• **OBJECTIVE**:
Sort through the data and copy the lines holding the word "Python".
MATERIAL FOR THIS TASK start
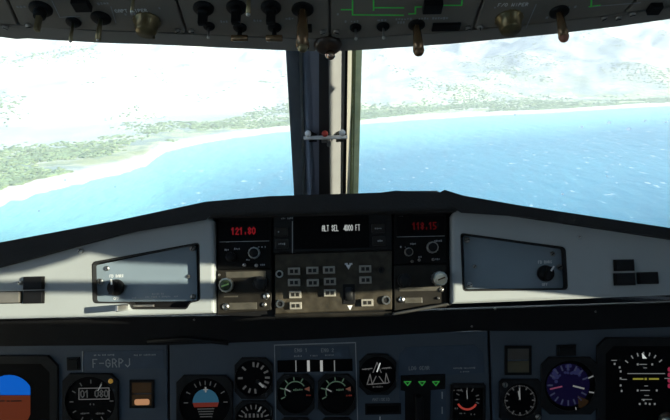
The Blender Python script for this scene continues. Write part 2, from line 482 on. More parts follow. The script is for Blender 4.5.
me = bpy.data.meshes.new('land'); bm.to_mesh(me); bm.free()
def land_material():
    m = bpy.data.materials.new('dry_land'); m.use_nodes = True; n = m.node_tree.nodes; l = m.node_tree.links; b = n['Principled BSDF']
    b.inputs['Roughness'].default_value = 0.95; b.inputs['Specular IOR Level'].default_value = 0.1
    co = n.new('ShaderNodeTexCoord')
    at = n.new('ShaderNodeAttribute'); at.attribute_name = 'inland'
    def nz(s, det, dist=0.0):
        q = n.new('ShaderNodeTexNoise'); q.inputs['Scale'].default_value = s; q.inputs['Detail'].default_value = det; q.inputs['Distortion'].default_value = dist
        l.new(co.outputs['Object'], q.inputs['Vector']); return q
    def ramp(src, a, b2, ca=(0, 0, 0, 1), cb=(1, 1, 1, 1)):
        q = n.new('ShaderNodeValToRGB'); l.new(src, q.inputs[0])
        q.color_ramp.elements[0].position = a; q.color_ramp.elements[0].color = ca; q.color_ramp.elements[1].position = b2; q.color_ramp.elements[1].color = cb; return q
    def mix(f, a, c):
        q = n.new('ShaderNodeMixRGB')
        l.new(f, q.inputs[0])
        for i, s in ((1, a), (2, c)):
            if isinstance(s, tuple): q.inputs[i].default_value = s
            else: l.new(s, q.inputs[i])
        return q.outputs[0]
    vo = n.new('ShaderNodeTexVoronoi'); vo.inputs['Scale'].default_value = 0.0035; l.new(co.outputs['Object'], vo.inputs['Vector'])
    sp = n.new('ShaderNodeSeparateColor'); l.new(vo.outputs['Color'], sp.inputs[0])
    base = ramp(sp.outputs[0], .1, .9, (0.50, 0.50, 0.25, 1), (0.78, 0.74, 0.58, 1)).outputs[0]
    base = mix(ramp(nz(0.0011, 5).outputs['Fac'], .45, .6).outputs[0], base, (0.62, 0.66, 0.38, 1))
    base = mix(ramp(nz(0.006, 6, 1.0).outputs['Fac'], .54, .62).outputs[0], base, (0.38, 0.43, 0.26, 1))
    base = mix(ramp(nz(0.0024, 7, .8).outputs['Fac'], .52, .60).outputs[0], base, (0.40, 0.45, 0.36, 1))
    mt = n.new('ShaderNodeMath'); mt.operation = 'DIVIDE'; l.new(at.outputs['Fac'], mt.inputs[0]); mt.inputs[1].default_value = 16000
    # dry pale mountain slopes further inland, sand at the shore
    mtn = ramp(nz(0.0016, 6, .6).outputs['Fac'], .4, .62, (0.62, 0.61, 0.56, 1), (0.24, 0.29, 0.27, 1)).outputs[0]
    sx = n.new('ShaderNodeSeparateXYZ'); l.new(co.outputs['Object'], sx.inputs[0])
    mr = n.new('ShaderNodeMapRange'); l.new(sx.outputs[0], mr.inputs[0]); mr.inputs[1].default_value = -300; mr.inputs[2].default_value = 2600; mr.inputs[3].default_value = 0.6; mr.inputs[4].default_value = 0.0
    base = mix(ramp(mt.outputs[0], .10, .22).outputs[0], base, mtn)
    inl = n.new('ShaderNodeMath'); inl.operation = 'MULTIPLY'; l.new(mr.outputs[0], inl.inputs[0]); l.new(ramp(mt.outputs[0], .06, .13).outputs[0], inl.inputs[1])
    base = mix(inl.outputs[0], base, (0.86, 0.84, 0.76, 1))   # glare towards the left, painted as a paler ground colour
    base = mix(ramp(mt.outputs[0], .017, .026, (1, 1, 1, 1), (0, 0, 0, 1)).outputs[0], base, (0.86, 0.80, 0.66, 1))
    l.new(base, b.inputs['Base Color'])
    return m
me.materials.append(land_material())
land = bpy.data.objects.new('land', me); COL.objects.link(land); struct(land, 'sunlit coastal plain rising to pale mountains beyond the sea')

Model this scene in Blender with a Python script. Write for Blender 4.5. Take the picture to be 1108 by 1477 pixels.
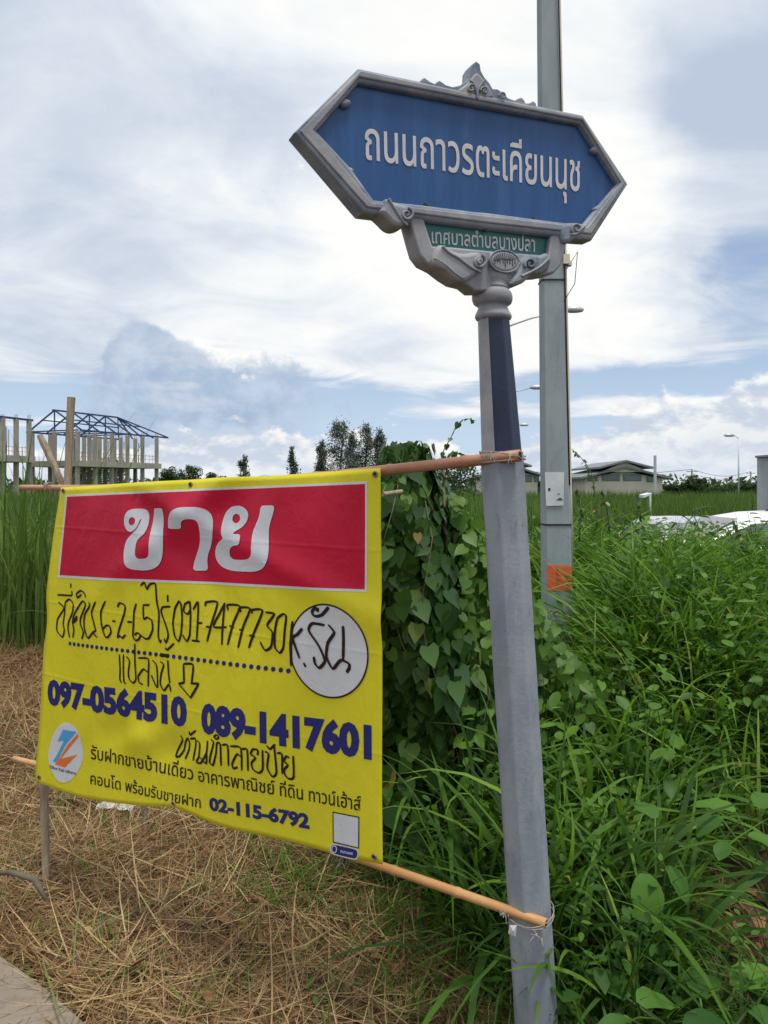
MATERIAL FOR THIS TASK end
• **RESPONSE TO THIS TASK**:
The Blender Python script for this scene continues. Write part 2, from line 482 on. More parts follow. The script is for Blender 4.5.
Model this scene in Blender with a Python script. Write for Blender 4.5. Take the picture to be 1108 by 1477 pixels.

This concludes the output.